Good ol’ Bootlegging and Beer

Updated: Aug 24, 2022

I’m sitting in Moonshin’hers Café Bistro with framed photos of past nefarious activities decorating the walls. Mario Nadeau from the Festival de le Bagosse bootlegging festival and Janice Arsenault of Edmundston Tourism, New Brunswick are giving me the savoury details.

Fact and fiction have long been part of Edmundston’s quirky history. Next door’s Petit-Sault Brewery continues the tradition when naming its beers. Louis XVII amber ale alludes to Madawaska native Dr. Carl Nadeau’s claim to being heir to the French throne. Soeur Catherine IPA is a serious nun spoof (Sour Sister Catherine?). And La Tante Blanche Witbier honours a woman who saved the community from starvation in 1797.

All told, the list of beers is a who’s who of local heroes and legends, whether made up or not. What’s real is the perfect quality of water in the Iroquois River basin for brewing beer.

Speaking of fact and pulp fiction, twin paper mills on opposite sides of the Saint John River between Maine and New Brunswick operate as partners by transferring a slurry of pulp across the border through a mile-long high-pressure pipe. The two regions weren’t always on the same page, though. Back in 1839 it was a boundary dispute over a paper mill that sparked the so-called Aroostook War.
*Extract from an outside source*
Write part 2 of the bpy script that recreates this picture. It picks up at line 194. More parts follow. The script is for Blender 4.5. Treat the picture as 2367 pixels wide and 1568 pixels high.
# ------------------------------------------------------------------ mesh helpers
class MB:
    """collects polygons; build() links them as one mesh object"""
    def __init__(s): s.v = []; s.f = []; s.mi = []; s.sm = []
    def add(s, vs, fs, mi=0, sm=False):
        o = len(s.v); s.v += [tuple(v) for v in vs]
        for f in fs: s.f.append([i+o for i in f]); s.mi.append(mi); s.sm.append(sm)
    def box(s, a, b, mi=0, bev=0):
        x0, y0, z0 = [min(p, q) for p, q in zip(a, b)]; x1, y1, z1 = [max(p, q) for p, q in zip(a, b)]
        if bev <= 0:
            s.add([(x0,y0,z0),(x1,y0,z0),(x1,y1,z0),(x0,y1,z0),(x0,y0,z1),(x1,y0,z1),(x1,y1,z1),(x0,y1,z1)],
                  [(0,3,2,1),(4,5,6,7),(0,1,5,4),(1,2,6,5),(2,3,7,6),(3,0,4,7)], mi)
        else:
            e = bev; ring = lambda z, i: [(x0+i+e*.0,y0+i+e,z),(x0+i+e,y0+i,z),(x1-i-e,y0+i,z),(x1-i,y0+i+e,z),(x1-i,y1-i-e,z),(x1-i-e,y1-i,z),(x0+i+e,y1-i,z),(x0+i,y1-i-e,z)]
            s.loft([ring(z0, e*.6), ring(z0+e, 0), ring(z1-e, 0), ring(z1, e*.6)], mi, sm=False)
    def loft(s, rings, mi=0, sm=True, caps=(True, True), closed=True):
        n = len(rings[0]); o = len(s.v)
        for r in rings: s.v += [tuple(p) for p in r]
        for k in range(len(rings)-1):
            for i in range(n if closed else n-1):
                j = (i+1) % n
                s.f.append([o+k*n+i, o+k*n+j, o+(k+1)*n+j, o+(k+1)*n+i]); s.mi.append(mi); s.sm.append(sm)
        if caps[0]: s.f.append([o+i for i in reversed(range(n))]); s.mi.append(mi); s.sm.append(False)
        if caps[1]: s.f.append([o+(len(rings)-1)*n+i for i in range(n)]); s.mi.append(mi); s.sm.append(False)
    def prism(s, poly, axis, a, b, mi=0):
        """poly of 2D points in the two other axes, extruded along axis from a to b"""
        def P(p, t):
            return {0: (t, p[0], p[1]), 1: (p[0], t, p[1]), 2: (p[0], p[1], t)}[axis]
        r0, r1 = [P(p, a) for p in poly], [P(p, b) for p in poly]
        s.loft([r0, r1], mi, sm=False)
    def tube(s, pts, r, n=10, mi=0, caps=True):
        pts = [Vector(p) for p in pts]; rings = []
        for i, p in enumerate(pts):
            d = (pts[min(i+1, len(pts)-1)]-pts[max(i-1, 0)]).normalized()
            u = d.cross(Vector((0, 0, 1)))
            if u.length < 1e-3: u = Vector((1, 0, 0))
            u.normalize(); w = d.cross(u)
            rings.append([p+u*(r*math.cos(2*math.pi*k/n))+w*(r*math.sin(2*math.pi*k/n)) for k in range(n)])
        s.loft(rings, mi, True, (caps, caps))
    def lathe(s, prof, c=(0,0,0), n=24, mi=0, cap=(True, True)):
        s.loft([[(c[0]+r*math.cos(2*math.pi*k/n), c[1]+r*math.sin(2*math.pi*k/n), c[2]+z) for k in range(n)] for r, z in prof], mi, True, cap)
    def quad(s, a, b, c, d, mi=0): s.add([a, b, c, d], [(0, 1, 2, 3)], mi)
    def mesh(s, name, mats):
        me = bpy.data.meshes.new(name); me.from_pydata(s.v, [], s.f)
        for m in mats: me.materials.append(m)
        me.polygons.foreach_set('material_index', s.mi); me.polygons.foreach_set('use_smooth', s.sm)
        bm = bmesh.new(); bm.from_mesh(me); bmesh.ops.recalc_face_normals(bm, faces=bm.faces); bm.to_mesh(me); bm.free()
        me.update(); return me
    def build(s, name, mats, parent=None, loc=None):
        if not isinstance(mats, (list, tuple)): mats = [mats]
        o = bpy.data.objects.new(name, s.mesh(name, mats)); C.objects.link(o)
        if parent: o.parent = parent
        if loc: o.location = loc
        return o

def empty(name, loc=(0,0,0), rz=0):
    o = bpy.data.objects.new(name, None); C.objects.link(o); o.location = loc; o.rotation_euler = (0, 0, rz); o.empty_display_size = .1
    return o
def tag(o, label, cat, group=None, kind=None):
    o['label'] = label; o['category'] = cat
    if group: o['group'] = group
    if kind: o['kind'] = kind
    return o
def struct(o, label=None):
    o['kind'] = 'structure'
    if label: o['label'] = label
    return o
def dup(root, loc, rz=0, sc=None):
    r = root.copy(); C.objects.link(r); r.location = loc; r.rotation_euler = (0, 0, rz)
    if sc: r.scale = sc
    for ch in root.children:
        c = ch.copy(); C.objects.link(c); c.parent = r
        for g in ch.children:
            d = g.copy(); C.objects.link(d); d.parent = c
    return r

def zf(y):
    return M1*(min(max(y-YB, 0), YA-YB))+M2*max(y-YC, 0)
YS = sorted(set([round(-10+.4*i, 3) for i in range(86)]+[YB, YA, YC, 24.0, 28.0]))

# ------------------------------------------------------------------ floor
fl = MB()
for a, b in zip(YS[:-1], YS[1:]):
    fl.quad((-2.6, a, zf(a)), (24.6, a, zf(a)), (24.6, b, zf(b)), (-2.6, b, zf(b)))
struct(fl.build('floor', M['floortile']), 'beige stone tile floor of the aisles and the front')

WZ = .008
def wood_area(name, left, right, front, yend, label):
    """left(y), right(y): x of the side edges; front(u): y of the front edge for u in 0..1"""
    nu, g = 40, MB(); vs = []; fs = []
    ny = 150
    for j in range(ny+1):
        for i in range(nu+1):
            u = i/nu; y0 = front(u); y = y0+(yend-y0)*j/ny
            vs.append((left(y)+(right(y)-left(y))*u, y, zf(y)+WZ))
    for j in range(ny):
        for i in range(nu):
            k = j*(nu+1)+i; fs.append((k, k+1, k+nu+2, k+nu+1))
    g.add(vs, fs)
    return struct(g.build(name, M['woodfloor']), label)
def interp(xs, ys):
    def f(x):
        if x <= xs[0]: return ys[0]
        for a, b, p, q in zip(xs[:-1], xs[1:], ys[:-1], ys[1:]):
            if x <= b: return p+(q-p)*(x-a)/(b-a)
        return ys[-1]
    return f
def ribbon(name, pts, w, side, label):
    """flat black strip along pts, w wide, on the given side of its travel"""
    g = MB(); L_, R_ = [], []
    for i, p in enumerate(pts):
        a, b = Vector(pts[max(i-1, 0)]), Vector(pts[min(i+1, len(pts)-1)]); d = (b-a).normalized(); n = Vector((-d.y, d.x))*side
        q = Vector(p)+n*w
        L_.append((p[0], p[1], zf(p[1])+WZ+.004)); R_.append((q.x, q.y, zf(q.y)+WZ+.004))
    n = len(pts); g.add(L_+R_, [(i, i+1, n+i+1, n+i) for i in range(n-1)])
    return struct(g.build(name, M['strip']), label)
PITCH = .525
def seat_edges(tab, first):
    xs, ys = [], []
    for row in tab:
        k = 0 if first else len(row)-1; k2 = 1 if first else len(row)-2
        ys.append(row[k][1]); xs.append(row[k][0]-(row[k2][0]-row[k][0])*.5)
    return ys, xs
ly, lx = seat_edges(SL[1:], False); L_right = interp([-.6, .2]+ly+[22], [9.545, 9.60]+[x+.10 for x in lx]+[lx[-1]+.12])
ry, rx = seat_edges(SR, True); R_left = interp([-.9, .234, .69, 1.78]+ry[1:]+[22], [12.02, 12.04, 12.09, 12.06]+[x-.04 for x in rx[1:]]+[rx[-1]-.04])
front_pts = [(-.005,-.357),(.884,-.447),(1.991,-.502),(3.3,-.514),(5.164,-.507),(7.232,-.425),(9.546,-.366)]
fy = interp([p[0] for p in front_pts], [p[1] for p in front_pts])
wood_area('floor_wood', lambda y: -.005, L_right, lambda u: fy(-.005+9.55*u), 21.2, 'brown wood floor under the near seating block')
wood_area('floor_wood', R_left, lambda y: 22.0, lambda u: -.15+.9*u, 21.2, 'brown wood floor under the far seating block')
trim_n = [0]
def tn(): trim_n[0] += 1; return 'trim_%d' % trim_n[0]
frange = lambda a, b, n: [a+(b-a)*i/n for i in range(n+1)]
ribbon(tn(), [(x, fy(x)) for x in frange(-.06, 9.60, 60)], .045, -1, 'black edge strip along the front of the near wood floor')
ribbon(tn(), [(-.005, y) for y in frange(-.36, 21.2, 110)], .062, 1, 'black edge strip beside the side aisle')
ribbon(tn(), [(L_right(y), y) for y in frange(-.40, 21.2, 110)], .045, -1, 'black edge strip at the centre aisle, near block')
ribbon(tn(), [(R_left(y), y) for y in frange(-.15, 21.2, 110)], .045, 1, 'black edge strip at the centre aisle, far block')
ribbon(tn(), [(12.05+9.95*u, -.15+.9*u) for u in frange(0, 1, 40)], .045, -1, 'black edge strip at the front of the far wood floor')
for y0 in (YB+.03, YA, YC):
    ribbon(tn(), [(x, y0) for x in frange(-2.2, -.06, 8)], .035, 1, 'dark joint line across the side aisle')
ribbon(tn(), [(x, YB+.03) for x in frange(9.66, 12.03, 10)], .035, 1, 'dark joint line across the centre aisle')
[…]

This area which was once defiantly declared the Republic of Madawaska is still honoured as such by residents on both sides of the border. So are bootlegging and prohibition, exemplified by stories about businessman Maxine Albert who was nicknamed the “Al Capone of Madawaska” for his smuggling operations. He once disguised himself as a priest to cross the border into the U.S. with coffins full of liquor.

Well, at least he kept the spirits together.

The annual Bagosse bootlegging festival (August 25-28, 2022) includes a working still in Maxime’s house to celebrate those times. And just to complete the circle, the current Petit-Sault Brewery occupies the site of the former police station.